U.S. Needs Consistency In Its Arms Sales Policy
Over the past several years the U.S. government has pursued a policy of aggressively promoting the sale of advanced military equipment to the Middle East and South Asia. Just last year the administration agreed to a massive arms sale to Saudi Arabia involving some 84 F-15 fighters, Apache and Black Hawk helicopters and a thousand GPS-guided bombs. The UAE is getting a more advanced version of the F-16 fighter, the Block 60 Desert Falcon, than is in the U.S. inventory. Washington has offered Israel an early bite at the F-35 apple. In South Asia, the U.S. has sold India some $9 billion worth of C-17s, P-8s and C-130Js. Until last week the most advanced versions of Lockheed Martin’s F-16 and Boeing’s F/A-18 were candidates for the Indian medium multi-role combat aircraft program.

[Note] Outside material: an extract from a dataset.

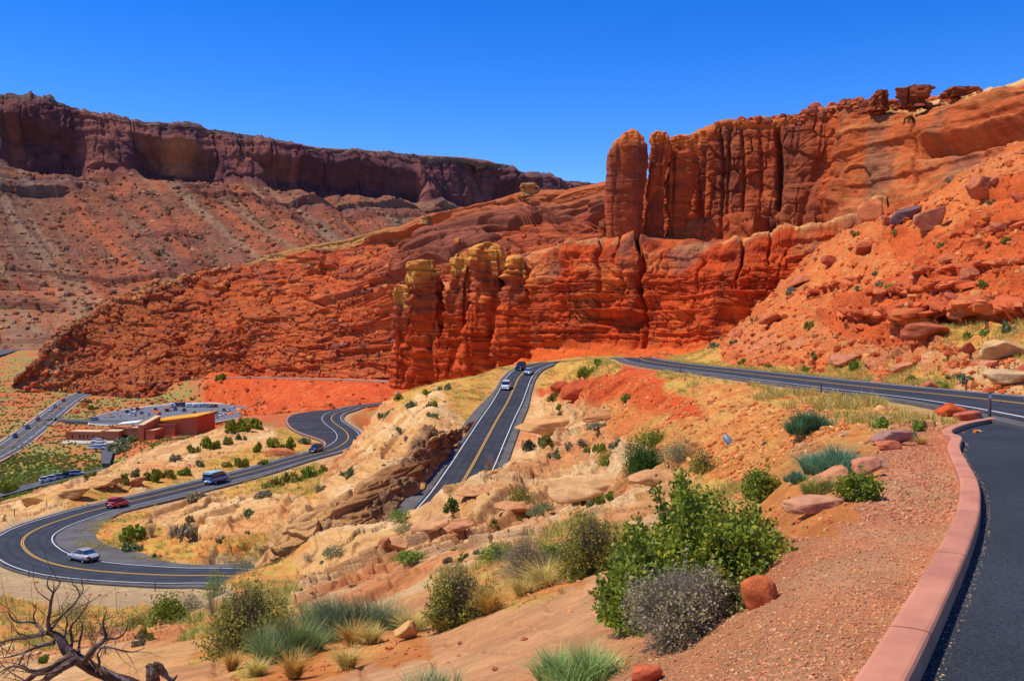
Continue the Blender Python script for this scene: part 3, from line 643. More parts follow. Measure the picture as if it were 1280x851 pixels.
def strata_disp(x, y, z, t=2.2, amp=.8, s=0, tilt=0.0):
    q = z + tilt * x + 1.1 * fbm2(x / 30, y / 30, 2, 50 + s)
    return amp * ((layer(q / t, s) - .5) + .55 * (layer(q / (t * .43) + 3.7, s + 3) - .5)) * (0.6 + .4 * vn2(x / 8, z / 15, s + 60))
def joints(x, y, z, sc=14., amp=3., w=.08, s=0, zs=5.):
    n = vn3(x / sc + s, y / sc, z / (sc * zs)) ; n2 = vn3(x / (sc * .4) + 9, y / (sc * .4), z / (sc * zs * .5) + s)
    return -amp * ridge(n, w) - amp * .45 * ridge(n2, w * 1.3)
def blocks(u, v, s=0):
    f1, f2, cr = worley2(u, v, s); return cr, f2 - f1
RED = np.array([1.06, .94, .66])
def sheet(name, V, disp, colr, mat, kind='structure', flip=False):
    if mat is M_rock: colr = colr * RED
    Nn = normals(blur(V, 3, 2))
    V2 = V + Nn * disp[..., None]
    o = mesh_obj(name, V2, grid_faces(V.shape[0], V.shape[1], flip), mat, col=colr); tag(o, kind=kind); return o, V2
M_rock = surf_mat('cliff_rock', nscale=.22, amp=.30, bump=.9, bdist=.8, bscale=.6, bed=(.05, .8, .22, .9))
M_mesa = surf_mat('mesa_rock', nscale=.035, amp=.30, bump=.9, bdist=5.0, bscale=.07, bed=(.006, .09, .20, 6.0))

# --- far mesa: talus, rim cliff, plateau
TOPL = [(-300,88,2400),(-120,100,2380),(0,119,2350),(60,124,2380),(100,137,2400),(130,143,2420),(180,152,2450),(245,154,2480),(262,162,2500),(330,173,2560),(400,184,2640),(470,188,2730),(520,193,2800),(580,196,2900),(610,200,2960),(635,208,3020),(655,215,3060),(680,221,3120),(700,226,3180),(722,227,3240),(760,231,3320),(820,238,3400)]
FOOT = [(-300,160,2330),(0,192,2290),(60,206,2310),(120,214,2330),(200,216,2370),(300,224,2450),(400,235,2540),(470,238,2600),(530,243,2660),(560,252,2750),(600,262,2850),(700,285,3050),(820,290,3250)]
lines = [[(-300,452,1380),(0,447,1400),(200,444,1450),(500,430,1650),(820,420,2100)],
         [(-300,420,1480),(0,408,1520),(200,402,1560),(500,398,1750),(820,398,2200)],
         [(-300,372,1640),(0,366,1640),(130,368,1660),(200,372,1700),(500,372,1850),(820,380,2350)],
         [(-300,262,1960),(0,282,1960),(200,292,2010),(400,300,2130),(560,315,2300),(820,345,2700)],
         FOOT, TOPL, [(a, b + 6, d + 500) for a, b, d in TOPL]]
V, pxs, vp = loft(lines, -300, 820, 1250, [20, 60, 110, 120, 110, 12]); vp = np.maximum(vp - 1, 0)
X, Y, Zz = V[..., 0], V[..., 1], V[..., 2]; vg = np.broadcast_to(vp[:, None], X.shape); pg = np.broadcast_to(pxs[None], X.shape)
arc = X * .84 + Y * .54
clf = sst(2.85, 3.0, vg) * (1 - sst(3.97, 4.03, vg)); tal = 1 - sst(2.8, 3.0, vg)
wob = fbm2(arc / 260., X * 0, 3, 70)
d = clf * (60 * fbm2(arc / 360., Zz * 0 + 3, 2, 71) * (1 - .6 * sst(3.8, 4, vg)) + 11 * vn2(arc / 60., Zz / 400., 72) + joints(arc, X * 0, Zz, 48, 8, .08, 2, 3) + strata_disp(arc, Y, Zz, 26, 9, 4) + strata_disp(arc, Y, Zz, 9, 5, 6) * sst(3.7, 3.85, vg) + 9 * fbm2(arc / 24, Zz / 30, 3, 73) + 12 * (layer(vn2(arc / 80, Zz / 260, 84) * 6, 7, .2) - .5))
d = d - clf * 60 * sst(3.62 + .15 * 0, 3.35, vg + .22 * wob) * sst(-.25, .25, vn2(arc / 150, Zz * 0, 78))         # undercut alcoves
gul = np.abs(vn2(arc / 130. + (Y - 2000) * .0006, Zz / 900., 74)); gul2 = np.abs(vn2(arc / 48., Zz / 500., 75))
d = d + tal * sst(.2, 1.5, vg) * (34 * gul + 18 * gul2 - 18 + 5 * fbm2(arc / 16, Zz / 16, 4, 76, .6))
# thin ledges near the top and near the foot of the slope
q = Zz + 10 * vn2(arc / 150, Y / 150, 77)
lm = sst(-.05, .35, vn2(arc / 120, Zz / 22, 79))
for zc, a in ((.0, 1), (22., .9), (40, .7)):
    pass
led = (sst(2.45, 2.6, vg) * (1 - sst(2.93, 3.0, vg)) + ridge(vg - 1.0, .12) * 1.2 + .5 * ridge(vg - 1.8, .15))
d = d + led * lm * 34 * (layer(q / 17., 5, .12) - .5)
cr_, e_ = blocks(arc / 34, Zz / 26, 3); d = d + tal * 4 * (cr_ > .86) * sst(0.02, .2, e_)
nn = fbm2(arc / 90, Zz / 60, 4, 80); n4 = fbm2(arc / 30, Zz / 200, 3, 81)
tc_ = mixc((.22,.080,.042), (.33,.095,.042), sst(-.2, .4, nn)); tc_ = mixc(tc_, (.17,.095,.062), sst(.0, .5, n4) * .6)
tc_ = mixc(tc_, (.46,.12,.045), sst(1.25, 1.0, vg) * sst(-.3, .2, nn)); tc_ = mixc(tc_, (.34,.15,.07), sst(1.0, .6, vg) * .6)
tc_ = mixc(tc_, (.17,.10,.085), led * lm * .6)
stk = fbm2((arc + .25 * Zz) / 26, Zz / 420, 3, 85); tc_ = mixc(tc_, (.42,.105,.035), sst(.12, .45, stk) * sst(2.9, 2.2, vg) * .75); tc_ = mixc(tc_, (.30,.19,.10), sst(.1, .5, -stk) * .6)
lb = sst(.15, .5, vn2(arc / 160, q / 26, 86)) * sst(.62, .74, layer(q / 13., 9, .2)); tc_ = mixc(tc_, (.19,.055,.04), lb * .75); d = d + tal * lb * 9
cc = mixc((.115,.040,.042), (.24,.078,.056), sst(-.25, .4, fbm2(arc / 60, Zz / 90, 3, 82))); cc = mixc(cc, (.11,.05,.05), sst(.1, .5, vn2(arc / 22, Zz / 260, 83)) * .8)
cc = mixc(cc, (.20,.12,.085), sst(3.85, 4.0, vg)); cc = mixc(cc, (.46,.16,.07), np.exp(-((pg - 222) / 26) ** 2) * sst(3.15, 3.3, vg) * sst(3.75, 3.6, vg) * .8)
co_ = mixc(tc_, cc, clf)
o, VM = sheet('mesa', V, d, co_, M_mesa)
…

The principal goal of these arms sales is not to promote conflict in their respective regions. Nor is it to make money, although foreign arms sales are one of the few areas where the United States maintains a positive balance of payments. Instead, these sales are intended to promote peace and stability by ensuring that a balance of forces exists between U.S. friends and allies and their adversaries. In the Middle East, the primary concern is Iran which is steadily building up its ballistic missile forces. In South Asia, the challenge to India comes largely from China which is engaged in a steady modernization of its air and missile forces.
So why is it that the U.S. practices one kind of arms sales strategy in the Middle East and South Asia and another in East Asia? Specifically, even as China continues to build up its military forces opposite Taiwan, the United States is failing to act on the request from that island democracy for the sale of F-16 fighters. Taiwan’s Air Force consists largely of aging F-5 and older model F-16 fighters. An imbalance of airpower is emerging across the Taiwan Straits that could lead to instability and even conflict.
Taiwan’s President Ma Ying-jeou seems to understand something that the Obama Administration does not. The path to peace is created by the ability to defend oneself. In making the case for the sale to his country of additional F-16s, President Ma said recently to a Washington audience that with respect to Taiwan-China relations, “the right leverage must be in place. Otherwise Taiwan cannot credibly maintain an equal footing at the negotiating table.”
Both the Obama Administration and its predecessor chose not to act on Taiwan’s request for additional F-16s out of fear of offending China. No doubt there would be a reaction from Beijing. But far worse than a temporary worsening of relations between the United States and China would be a situation in which the latter ever thought that it could militarily coerce the island nation. That kind of crisis produces wars. It makes far better sense to restore to the area the military balance that existed before Beijing began its latest round of military deployments opposite Taiwan. Selling F-16s to Taiwan can help promote peace and even dialogue between that country and the mainland.